During a picnic for separated and divorced Catholics, a group began to bond over their shared experience of having had pre-marriage relationships peppered with red flags. They all expressed regret that they had not paid more attention to these signs. I asked whether any of them had been significantly questioned about these matters by their marriage preparation ministers, but there were only shrugs in response.
Pastoral ministers who prepare couples for marriage need to be bold. If the church assumes that preparing for religious vocations takes years, why do more parishes not emphasize the ongoing discernment, prayer and basic self-awareness necessary to fully accept a vocational call to marriage? The church needs to be blunt. Some concerns—alcoholism, porn addiction, anger management issues, etc.—will not magically disappear after the wedding. Difficult conversations must occur so that couples can be better prepared for success. And if a couple decides not to get married, that decision is by no means a failure but rather an opportunity for each person to follow the path God has laid for them. In this sense, marriage preparation can be upheld as a true discernment process.
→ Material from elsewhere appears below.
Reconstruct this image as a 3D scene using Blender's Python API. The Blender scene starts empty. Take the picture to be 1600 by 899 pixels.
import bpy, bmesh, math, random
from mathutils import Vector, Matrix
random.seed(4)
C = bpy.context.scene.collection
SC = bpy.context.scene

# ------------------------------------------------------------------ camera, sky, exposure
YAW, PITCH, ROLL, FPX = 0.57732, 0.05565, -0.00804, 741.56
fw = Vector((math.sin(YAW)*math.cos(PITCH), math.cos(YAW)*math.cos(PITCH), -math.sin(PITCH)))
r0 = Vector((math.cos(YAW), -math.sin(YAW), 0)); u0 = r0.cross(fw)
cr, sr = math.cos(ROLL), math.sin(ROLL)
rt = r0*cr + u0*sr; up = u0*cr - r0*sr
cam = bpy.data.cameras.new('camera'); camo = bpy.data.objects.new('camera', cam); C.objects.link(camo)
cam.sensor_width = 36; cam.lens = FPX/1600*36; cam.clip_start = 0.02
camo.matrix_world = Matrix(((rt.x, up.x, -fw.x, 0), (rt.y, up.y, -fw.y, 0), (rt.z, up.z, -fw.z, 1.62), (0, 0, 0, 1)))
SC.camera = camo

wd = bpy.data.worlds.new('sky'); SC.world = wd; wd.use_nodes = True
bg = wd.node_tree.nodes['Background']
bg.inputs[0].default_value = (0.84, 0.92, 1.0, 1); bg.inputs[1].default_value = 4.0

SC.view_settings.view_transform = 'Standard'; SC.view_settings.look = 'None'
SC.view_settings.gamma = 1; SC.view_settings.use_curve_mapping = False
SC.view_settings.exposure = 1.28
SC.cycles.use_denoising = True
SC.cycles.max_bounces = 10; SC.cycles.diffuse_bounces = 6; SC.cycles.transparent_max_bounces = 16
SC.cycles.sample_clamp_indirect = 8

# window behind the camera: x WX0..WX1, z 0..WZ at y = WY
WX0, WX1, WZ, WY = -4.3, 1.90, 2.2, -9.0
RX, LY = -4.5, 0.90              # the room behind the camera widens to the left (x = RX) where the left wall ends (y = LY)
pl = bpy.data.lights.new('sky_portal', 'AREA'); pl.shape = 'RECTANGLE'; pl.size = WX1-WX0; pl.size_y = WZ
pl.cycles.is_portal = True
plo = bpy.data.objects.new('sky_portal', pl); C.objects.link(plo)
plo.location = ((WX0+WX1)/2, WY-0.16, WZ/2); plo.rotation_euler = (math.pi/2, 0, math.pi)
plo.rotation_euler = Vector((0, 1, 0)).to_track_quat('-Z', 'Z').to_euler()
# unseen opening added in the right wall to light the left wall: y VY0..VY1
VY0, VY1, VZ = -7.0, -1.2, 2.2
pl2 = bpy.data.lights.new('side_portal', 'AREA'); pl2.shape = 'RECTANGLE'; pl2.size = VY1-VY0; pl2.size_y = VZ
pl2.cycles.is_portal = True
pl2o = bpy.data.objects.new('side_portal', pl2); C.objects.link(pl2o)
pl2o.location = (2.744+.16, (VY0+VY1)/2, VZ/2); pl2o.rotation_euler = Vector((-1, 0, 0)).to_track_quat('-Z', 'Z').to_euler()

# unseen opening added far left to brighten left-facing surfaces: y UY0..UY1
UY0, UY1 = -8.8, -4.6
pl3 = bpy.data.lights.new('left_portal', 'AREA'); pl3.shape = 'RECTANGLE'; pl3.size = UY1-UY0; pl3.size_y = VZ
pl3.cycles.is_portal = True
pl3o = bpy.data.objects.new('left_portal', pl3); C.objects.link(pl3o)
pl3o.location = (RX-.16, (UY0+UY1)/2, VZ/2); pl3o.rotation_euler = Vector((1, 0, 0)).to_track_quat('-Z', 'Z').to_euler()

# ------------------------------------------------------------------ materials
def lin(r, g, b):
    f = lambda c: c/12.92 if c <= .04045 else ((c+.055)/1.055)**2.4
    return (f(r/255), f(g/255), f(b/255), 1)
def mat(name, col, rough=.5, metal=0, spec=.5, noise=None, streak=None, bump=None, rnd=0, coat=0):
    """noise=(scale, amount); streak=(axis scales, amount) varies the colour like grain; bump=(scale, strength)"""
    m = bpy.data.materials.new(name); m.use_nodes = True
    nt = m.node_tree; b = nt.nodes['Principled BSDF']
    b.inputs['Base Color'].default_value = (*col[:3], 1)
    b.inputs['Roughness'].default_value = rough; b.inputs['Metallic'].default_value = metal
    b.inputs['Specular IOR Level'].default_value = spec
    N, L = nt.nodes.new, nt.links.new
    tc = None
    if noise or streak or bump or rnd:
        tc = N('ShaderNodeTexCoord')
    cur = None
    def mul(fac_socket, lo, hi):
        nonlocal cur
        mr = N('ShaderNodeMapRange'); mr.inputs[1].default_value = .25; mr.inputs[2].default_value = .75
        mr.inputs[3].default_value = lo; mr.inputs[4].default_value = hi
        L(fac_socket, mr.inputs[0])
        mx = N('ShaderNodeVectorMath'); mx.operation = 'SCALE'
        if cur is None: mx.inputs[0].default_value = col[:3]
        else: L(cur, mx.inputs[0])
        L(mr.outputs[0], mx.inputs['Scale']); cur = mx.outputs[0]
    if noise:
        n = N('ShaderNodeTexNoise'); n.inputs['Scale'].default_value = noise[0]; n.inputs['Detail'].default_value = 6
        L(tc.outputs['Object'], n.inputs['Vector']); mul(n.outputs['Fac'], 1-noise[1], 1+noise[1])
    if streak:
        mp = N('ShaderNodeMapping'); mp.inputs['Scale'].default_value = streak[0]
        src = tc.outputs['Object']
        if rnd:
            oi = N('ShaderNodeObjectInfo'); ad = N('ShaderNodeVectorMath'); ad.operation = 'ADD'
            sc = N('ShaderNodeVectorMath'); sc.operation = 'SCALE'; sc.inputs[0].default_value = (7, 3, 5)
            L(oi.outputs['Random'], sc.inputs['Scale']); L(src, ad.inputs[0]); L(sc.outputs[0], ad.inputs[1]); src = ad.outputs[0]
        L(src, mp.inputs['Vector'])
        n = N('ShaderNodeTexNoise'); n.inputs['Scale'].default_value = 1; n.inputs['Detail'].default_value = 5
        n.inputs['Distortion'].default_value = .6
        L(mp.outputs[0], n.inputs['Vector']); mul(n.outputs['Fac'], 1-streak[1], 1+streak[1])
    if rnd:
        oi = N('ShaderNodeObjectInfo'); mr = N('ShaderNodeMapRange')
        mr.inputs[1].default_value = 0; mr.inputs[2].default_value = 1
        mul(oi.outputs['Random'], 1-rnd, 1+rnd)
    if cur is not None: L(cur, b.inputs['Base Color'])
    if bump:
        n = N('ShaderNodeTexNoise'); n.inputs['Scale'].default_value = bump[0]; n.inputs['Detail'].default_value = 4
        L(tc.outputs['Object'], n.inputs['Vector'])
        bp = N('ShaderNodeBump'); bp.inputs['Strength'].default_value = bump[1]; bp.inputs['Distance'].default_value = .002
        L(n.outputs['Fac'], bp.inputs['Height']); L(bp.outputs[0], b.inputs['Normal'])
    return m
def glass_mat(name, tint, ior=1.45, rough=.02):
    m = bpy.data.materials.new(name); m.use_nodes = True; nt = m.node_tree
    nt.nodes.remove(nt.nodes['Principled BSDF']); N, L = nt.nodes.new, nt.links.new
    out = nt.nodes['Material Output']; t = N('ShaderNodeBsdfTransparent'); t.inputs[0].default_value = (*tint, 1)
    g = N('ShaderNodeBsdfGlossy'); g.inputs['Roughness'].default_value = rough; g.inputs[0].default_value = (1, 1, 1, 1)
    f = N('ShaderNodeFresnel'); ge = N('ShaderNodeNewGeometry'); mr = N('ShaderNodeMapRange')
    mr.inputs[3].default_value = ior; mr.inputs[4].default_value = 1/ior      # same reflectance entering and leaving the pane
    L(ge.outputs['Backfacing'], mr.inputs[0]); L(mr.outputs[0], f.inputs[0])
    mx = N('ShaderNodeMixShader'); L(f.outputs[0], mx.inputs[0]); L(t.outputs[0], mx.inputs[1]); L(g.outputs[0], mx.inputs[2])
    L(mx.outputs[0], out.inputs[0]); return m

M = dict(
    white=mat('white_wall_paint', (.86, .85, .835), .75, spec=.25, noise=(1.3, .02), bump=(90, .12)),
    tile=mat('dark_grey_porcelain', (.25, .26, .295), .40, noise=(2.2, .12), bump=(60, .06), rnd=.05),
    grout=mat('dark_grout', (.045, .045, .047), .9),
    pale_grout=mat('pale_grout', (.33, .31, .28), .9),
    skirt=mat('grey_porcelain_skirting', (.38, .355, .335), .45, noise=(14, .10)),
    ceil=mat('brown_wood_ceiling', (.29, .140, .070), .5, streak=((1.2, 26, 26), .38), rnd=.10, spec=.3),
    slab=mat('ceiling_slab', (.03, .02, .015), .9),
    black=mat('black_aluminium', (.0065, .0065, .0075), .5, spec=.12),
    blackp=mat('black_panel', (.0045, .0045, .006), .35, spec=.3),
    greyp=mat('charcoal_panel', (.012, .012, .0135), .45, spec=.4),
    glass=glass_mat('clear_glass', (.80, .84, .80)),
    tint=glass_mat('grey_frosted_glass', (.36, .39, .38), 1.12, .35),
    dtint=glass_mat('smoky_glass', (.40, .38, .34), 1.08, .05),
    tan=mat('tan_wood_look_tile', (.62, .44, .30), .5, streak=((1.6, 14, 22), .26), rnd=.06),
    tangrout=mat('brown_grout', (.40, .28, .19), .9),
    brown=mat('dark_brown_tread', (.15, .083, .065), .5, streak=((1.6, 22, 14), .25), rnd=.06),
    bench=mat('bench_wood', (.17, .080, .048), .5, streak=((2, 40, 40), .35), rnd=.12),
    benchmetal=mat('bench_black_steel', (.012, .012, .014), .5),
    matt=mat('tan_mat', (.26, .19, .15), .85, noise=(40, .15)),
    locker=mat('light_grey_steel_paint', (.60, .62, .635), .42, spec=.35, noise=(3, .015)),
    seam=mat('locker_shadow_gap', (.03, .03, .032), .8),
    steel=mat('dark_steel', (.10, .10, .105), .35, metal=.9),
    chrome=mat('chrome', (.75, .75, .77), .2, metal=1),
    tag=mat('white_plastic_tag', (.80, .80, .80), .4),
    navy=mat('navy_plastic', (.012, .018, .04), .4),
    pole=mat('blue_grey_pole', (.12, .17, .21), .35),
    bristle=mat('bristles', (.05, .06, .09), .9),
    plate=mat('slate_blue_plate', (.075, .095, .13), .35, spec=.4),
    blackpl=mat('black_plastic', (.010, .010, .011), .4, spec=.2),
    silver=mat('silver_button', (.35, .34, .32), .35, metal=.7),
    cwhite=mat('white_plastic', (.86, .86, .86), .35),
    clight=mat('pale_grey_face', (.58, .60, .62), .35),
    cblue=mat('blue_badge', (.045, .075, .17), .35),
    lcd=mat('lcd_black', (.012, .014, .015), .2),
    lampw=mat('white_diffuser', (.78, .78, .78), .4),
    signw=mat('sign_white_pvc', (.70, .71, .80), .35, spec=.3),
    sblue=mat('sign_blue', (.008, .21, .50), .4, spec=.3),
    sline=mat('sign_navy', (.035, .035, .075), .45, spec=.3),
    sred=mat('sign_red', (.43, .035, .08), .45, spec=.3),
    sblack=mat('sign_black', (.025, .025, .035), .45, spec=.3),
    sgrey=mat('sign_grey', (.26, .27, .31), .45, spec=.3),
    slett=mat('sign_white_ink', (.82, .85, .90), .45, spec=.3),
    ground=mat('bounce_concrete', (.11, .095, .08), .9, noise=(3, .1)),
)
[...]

Difficult conversations in marriage preparation can serve as encouragement to those called to the sacrament. A young woman once confided to me that she was increasingly anxious as her relationship progressed. She radiated joy when she spoke of her boyfriend, but she had concerns that were rooted in her parents’ divorce. I told her what I believe to be true: Adults from divorced families who intentionally focus on healing will have distinct advantages in committed relationships. They intuitively understand that marriage requires work. They know that the relationship necessitates mutual respect. They recognize that the occasional romantic gesture will never compensate for the daily, consistent decisions made in consideration of the other. They value constructive communication and hone conflict resolution skills. They ultimately grasp the importance of never taking one’s spouse for granted.
Those who have prioritized their own healing will ultimately bring greater empathy and resilience to their marriages. For their witness, we should all be grateful.